The only time you should insert anything into dialog in this manner is when you are explaining something about how they are speaking.
Good: “The unified realm of my childhood,” she explained tensely as she paced in front of the audience, “had one councilor for all the districts.”
This gives information about the manner she is speaking and so guides your reader on how to understand the words. Maybe you could throw in some gestures like stroking her chin or clenching her fists or even indicating she had a dry mouth and so licked her lips to moisten them. She could yell or whisper or speak hesitantly or like a priest chanting a religious service. There are many other things.
Don't get too excessive about it. Keep in mind that your reader has to follow you through the text to get the meaning of the sentence. Dialog should flow like a real person speaking. So you can insert things like indicating the speaker has paused and is doing something during the pause.
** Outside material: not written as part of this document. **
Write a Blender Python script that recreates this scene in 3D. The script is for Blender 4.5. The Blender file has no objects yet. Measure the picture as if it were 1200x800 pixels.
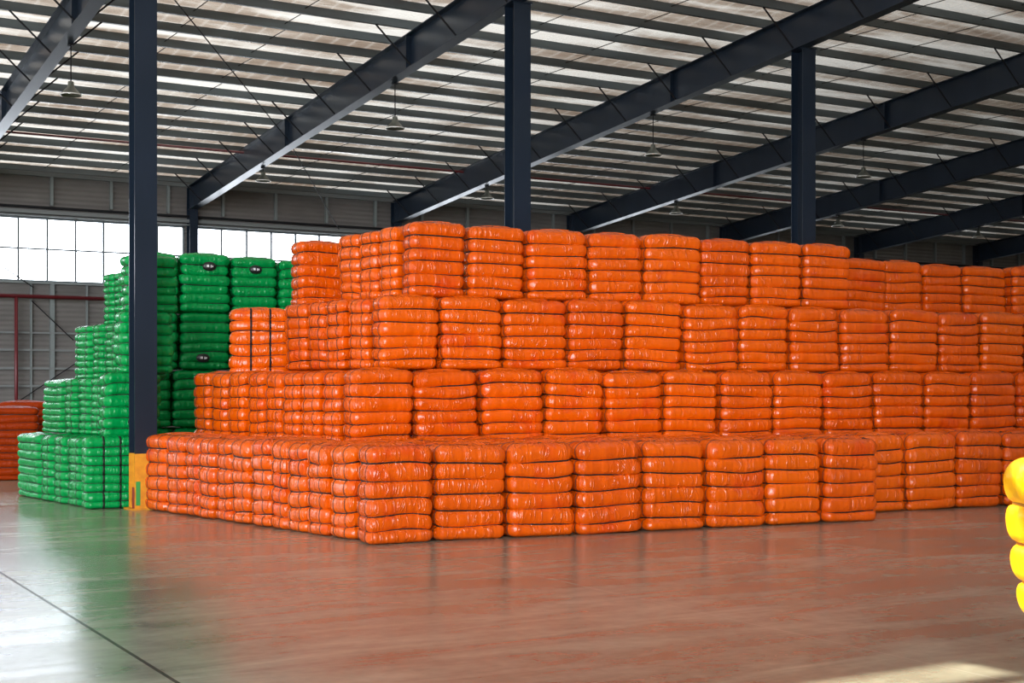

Good: “The unified realm of my childhood,” she explained while serenely stirring her tea, “had one councilor for all the districts.”
Again, this paints the picture of how the speaker is behaving during the dialog.
There is not an absolute barrier between good and bad. Generally, the farther from describing the means of speaking, the more potentially troubling the interjection.
Borderline: “The unified realm of my childhood,” she mused while recalling the festivals and fields of her youth, “had one councilor for all the districts.”
This one is potentially useful since it might indicate the speaker had a dreamy or distracted attitude. It would make sense if the speaker had an established history of speaking this way. Or you were working on establishing such.
Your example goes too far afield.
The unified realm of my childhood,” Lucy hoped to avoid discussing the reasons for its disintegration; the children carried the blood of the traitor, and she carried more than her share of the scars, “had one councilor for all the districts.”
You are talking about her hopes rather than her manner of speaking. And you are talking about other people and their characteristics, people that are not speaking.
If you want to get this information in, you should expand the dialog, or put the description outside the dialog. For example, if she wants to avoid a subject, show her avoiding the subject, possibly have somebody call her on it. Or have her explicitly say she does not want to talk about a subject and have her give a reason.
Or have somebody else explain that the subject should be avoided.
The method you choose should be one that advances your story.